Il y a deux bonnes nou­velles. La pre­mière, c’est que Steve Jobs n’est pas une bio­gra­phie, mais un opé­ra en trois actes. Du coup, point d’é­vo­ca­tion tech­nique, d’hu­ma­ni­sa­tion du per­son­nage ou de chro­no­lo­gie exces­sive : on va à l’es­sen­tiel, sans devoir faire le tour du pro­prié­taire. Adopter Lisa comme fil rouge et presque nar­ra­trice est la deuxième astuce per­met­tant d’a­voir les mains libres pour décrire Steve, qui peut ain­si être une cre­vure sha­kes­pea­rienne sans que ça pose de pro­blème (à part aux gens qui ont le mal­heur de tra­vailler pour lui, bien sûr).

Hé, Steve, tu sais pourquoi tout le monde te déteste ? - photo Universal Pictures
Hé, Steve, tu sais pour­quoi tout le monde te déteste ? — pho­to Universal Pictures

La seconde, c’est que Danny évite de faire du Danny. Pas de misé­ra­bi­lisme lar­moyant façon Slumdog milio­naire, pas de clip épi­lep­tique comme 127 heures, et sur­tout pas de mon­tage aller-retour per­ma­nent ni de satu­ra­tion visuelle et sonore : Steve Jobs est un film posé qui assume ses ellipses, sait prendre le temps de pré­sen­ter ses per­son­nages et dans lequel les flashs-backs servent à éclai­rer l’his­toire plu­tôt qu’à en rajou­ter des tonnes. Si Steve a été adop­té, ça n’en fait pas un pleu­reur et s’il est impi­toyable, ses vic­times peuvent répliquer.

La pres­ta­tion de Michael Fassbender est évi­dem­ment par­faite, mais il est très bien sou­te­nu par un bon lot de seconds rôles : à son habi­tude, Aaron Sorkin (créa­teur de The news­room, scé­na­riste de The social net­work…) a don­né une vraie impor­tance à tous les per­son­nages et le moins que l’on puisse dire est que le cas­ting tient la route.
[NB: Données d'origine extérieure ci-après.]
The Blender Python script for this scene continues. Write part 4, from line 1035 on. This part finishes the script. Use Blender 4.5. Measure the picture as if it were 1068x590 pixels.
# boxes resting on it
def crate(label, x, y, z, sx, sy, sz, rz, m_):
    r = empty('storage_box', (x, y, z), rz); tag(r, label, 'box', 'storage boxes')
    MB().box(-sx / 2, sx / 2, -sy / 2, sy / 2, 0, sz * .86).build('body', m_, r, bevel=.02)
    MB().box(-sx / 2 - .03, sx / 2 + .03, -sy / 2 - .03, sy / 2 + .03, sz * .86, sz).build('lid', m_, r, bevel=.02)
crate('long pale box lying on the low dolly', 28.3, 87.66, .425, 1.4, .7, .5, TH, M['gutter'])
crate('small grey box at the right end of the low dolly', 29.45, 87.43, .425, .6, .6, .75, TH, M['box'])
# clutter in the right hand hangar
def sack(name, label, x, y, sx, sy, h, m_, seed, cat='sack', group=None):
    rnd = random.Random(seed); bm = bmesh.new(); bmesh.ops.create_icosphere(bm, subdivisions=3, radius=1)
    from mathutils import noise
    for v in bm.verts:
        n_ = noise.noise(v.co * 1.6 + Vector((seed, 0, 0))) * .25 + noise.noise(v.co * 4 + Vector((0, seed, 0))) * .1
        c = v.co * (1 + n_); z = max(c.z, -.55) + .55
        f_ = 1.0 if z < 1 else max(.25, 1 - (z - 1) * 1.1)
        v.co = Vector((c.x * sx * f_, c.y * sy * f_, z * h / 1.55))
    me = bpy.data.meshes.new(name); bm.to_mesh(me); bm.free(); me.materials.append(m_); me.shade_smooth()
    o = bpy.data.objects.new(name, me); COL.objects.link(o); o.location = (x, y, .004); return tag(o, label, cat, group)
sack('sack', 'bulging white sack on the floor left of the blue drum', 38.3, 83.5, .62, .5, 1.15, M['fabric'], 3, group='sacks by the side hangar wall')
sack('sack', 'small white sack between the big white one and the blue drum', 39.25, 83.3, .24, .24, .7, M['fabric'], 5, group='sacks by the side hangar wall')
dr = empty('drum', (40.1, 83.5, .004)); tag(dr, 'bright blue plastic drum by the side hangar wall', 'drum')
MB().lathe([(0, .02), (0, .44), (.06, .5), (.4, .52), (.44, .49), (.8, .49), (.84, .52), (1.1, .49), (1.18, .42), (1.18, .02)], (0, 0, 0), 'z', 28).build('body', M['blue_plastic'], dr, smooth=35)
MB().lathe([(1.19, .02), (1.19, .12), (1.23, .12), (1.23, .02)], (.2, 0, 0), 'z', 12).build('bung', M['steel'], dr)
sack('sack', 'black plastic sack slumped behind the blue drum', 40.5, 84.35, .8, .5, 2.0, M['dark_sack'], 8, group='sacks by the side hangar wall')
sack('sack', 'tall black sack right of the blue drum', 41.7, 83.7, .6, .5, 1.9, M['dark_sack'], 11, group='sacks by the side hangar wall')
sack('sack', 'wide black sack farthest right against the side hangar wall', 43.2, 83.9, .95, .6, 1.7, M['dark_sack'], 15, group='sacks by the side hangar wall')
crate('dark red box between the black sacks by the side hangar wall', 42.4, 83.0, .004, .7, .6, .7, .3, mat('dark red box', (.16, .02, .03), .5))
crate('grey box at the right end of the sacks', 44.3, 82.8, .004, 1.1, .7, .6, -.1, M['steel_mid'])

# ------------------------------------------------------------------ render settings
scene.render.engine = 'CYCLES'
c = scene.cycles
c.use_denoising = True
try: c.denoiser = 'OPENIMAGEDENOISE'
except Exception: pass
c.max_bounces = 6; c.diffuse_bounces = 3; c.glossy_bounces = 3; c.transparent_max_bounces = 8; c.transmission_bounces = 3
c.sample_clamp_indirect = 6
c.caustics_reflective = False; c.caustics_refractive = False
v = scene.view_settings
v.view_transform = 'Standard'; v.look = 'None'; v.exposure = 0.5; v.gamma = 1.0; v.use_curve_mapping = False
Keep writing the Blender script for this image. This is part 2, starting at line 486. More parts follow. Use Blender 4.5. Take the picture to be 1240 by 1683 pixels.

M'en fous : je suis Dieu. - photo François Duhamel
M’en fous : je suis Dieu. — pho­to François Duhamel

Du coup, c’est un vrai bon film sur la façon dont la même folie peut don­ner à la fois la « vision » obses­sion­nelle qui fera d’un homme un mil­lion­naire et la mania­que­rie intran­si­geante qui le cou­pe­ra du reste de l’hu­ma­ni­té. Les geeks seront heu­reux de voir le match Jobs-Wozniak en allé­go­rie de la rela­tion ten­due entre les génies et les autres, ain­si que de retrou­ver dans la bouche de Steve des répliques de Sheldon. Ceux qui aiment les his­toires de dieux confron­tés aux hommes ou de salauds face à l’hu­ma­ni­té se réga­le­ront, de même d’ailleurs que tous ceux qu’in­té­resse glo­ba­le­ment la dua­li­té de l’homme.